If you've got lots of red and green scraps in varying shades you could make holly leaf and berry designs. If you've got lots of silvers and gold HTV star shapes are a great option. And if you've got a collection of all sorts of colours, cut some into little squares and rectangles and then another lot into bow shapes – you can press the squares and rectangles on to your jumper first and then add layer the bow shapes on top to make lots of multi coloured present shapes!

Fabric Paint

Fabric paint gives you endless possibilities for creating designs on a Christmas jumper. You can choose to freehand a design, use a stencil template or even go old school and create some potato print designs.

Whichever method you choose, make sure to place a piece of scrap cardboard in between the layers of the sweater before painting so that the paint doesn't soak or bleed through.

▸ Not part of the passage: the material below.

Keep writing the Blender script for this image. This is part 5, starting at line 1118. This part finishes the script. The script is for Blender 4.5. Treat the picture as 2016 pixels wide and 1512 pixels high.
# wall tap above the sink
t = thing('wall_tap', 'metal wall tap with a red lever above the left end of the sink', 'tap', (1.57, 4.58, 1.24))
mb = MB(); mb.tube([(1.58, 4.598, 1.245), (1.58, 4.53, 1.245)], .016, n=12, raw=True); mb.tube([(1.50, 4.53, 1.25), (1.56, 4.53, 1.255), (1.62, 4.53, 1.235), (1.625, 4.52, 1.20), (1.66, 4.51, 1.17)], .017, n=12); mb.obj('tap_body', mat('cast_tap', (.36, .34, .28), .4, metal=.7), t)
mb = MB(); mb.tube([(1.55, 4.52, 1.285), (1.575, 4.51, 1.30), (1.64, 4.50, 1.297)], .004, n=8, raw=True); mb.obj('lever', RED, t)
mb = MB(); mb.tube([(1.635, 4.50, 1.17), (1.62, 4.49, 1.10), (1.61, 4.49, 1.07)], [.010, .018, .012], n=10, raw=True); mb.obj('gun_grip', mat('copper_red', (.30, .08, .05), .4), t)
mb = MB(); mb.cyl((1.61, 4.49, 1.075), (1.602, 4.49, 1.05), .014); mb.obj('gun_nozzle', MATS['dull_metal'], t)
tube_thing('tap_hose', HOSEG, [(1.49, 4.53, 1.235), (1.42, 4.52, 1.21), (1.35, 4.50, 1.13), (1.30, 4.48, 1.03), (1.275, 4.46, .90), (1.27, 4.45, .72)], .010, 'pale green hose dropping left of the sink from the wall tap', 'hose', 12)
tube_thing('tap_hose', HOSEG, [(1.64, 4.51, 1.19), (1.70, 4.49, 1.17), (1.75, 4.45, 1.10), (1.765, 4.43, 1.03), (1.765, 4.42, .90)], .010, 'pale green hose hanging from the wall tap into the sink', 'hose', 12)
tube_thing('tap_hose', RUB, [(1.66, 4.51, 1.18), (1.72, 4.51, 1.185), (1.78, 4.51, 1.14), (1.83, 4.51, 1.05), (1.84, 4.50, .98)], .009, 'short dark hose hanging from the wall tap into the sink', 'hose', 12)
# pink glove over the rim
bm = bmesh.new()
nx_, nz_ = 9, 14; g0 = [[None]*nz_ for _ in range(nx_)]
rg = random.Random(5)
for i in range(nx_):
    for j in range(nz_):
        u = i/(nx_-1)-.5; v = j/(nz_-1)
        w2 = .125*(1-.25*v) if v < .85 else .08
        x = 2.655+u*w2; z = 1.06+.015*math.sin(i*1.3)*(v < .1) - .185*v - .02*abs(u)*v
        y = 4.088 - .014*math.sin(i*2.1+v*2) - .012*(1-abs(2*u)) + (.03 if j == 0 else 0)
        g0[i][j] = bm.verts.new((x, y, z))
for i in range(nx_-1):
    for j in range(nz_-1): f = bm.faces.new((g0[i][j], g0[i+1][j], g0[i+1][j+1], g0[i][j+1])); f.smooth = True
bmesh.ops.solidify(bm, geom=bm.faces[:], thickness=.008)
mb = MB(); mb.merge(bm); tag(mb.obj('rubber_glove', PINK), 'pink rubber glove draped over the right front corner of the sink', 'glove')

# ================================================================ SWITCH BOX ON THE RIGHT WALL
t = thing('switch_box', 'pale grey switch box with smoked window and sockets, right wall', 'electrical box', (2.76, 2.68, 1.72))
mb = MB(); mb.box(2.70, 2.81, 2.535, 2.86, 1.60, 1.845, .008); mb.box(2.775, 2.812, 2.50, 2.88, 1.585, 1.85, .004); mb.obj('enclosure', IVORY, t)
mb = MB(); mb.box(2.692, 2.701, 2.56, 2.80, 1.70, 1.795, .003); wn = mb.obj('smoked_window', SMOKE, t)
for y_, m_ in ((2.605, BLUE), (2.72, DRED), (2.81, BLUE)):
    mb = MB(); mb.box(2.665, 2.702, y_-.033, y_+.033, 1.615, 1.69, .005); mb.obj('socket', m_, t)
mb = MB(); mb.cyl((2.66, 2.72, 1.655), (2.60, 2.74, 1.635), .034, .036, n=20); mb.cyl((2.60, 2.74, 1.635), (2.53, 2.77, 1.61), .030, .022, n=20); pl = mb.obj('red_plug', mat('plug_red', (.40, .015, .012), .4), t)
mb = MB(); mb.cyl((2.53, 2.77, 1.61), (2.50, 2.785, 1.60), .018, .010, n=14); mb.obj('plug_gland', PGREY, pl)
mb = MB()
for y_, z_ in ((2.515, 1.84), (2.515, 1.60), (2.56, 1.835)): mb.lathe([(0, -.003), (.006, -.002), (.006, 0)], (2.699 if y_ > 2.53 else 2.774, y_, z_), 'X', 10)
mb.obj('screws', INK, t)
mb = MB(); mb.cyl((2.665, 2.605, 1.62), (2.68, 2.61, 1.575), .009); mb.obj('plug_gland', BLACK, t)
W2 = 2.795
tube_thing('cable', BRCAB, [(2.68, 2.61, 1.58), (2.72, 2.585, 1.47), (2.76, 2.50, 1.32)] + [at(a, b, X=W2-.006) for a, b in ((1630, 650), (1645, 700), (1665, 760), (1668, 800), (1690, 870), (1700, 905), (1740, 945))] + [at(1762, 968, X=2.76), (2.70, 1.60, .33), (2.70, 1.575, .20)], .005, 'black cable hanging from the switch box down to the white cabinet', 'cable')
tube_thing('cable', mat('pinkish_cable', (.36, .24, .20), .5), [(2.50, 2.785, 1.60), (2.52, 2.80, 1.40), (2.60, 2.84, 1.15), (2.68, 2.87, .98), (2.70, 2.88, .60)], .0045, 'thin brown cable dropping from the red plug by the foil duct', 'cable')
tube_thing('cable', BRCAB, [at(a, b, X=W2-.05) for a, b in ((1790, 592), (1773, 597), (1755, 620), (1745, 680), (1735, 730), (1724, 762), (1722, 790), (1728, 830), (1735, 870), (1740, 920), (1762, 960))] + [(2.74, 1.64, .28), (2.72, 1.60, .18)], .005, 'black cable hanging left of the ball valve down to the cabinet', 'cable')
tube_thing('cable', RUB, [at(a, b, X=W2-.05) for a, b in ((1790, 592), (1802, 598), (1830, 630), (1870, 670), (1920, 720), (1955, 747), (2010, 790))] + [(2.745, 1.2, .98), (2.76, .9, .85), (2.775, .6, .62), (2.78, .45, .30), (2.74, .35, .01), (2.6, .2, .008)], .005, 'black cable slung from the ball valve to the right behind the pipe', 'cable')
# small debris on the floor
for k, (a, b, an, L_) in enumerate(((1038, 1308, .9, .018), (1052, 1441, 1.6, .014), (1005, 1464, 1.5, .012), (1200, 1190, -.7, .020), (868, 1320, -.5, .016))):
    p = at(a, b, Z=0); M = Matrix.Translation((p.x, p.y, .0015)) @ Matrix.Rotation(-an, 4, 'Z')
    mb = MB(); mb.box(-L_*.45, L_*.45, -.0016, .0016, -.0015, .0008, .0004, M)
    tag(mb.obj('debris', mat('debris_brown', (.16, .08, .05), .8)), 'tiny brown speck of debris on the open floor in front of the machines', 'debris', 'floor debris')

Handprints and finger painting

If you're making Christmas jumpers with the kids, hand print designs are some of the funnest and easiest ways to make something really unique. Gold or yellow hand prints can be used as reindeer antlers – paint a brown oval first then add your handprints to the top as the antlers, then add some red for the nose and some black to draw on the eyes.

Green handprints make excellent holly leaves with red thumb prints beind added as berries. But if you want to go all out with colour, try adding different colours fingerprints to your jumper and then use black paint (or even better, black puffy paint) to draw a line connecting all the finger prints up to make them a string of multicoloured Christmas lights!

Felt

felt snowman for christmas decorations
Zolotaosen - Getty Images

Felt is a great material for adding some extra texture and jazzing up an old jumper into a new festive version.

You can hand cut felt to make large designs or you could use something like the Cricut Maker to cut smaller and more intricate shapes. These can then be attached to your jumper with fabric glue and once the glue is dry, secured with a small running stitch around the edge.

A great hand cut felt design are baubles – you can stick to just circle shapes or add in a few fancier ones (search online for bauble shapes if you need some inspo). These shapes can then be decorated with sequins, scraps of ribbon, glitter glue or puffy paints and then added on to your jumper.

If you've got a bundle of fabric scraps that need using up why not turn them into appliqué patches to make a Christmas jumper?

Green fabric can be turned into holly leaves, yellow fabric into stars, and white into snowflakes or snowmen. If you've got patterned fabric you can cut square and rectangle shapes, stitch them to your jumper and then use ribbon to make bows and glue them to the tops to make presents – there are so many fun options!

To use scrap fabric as appliqué patches you need to iron a piece of bondaweb to the back (to give it some stability and stop the edges from fraying) and then cut out your design shape. Place that shape onto your jumper, press again with an iron to fuse it to the jumper fabric and then hand stitch it into place to make it nice and secure.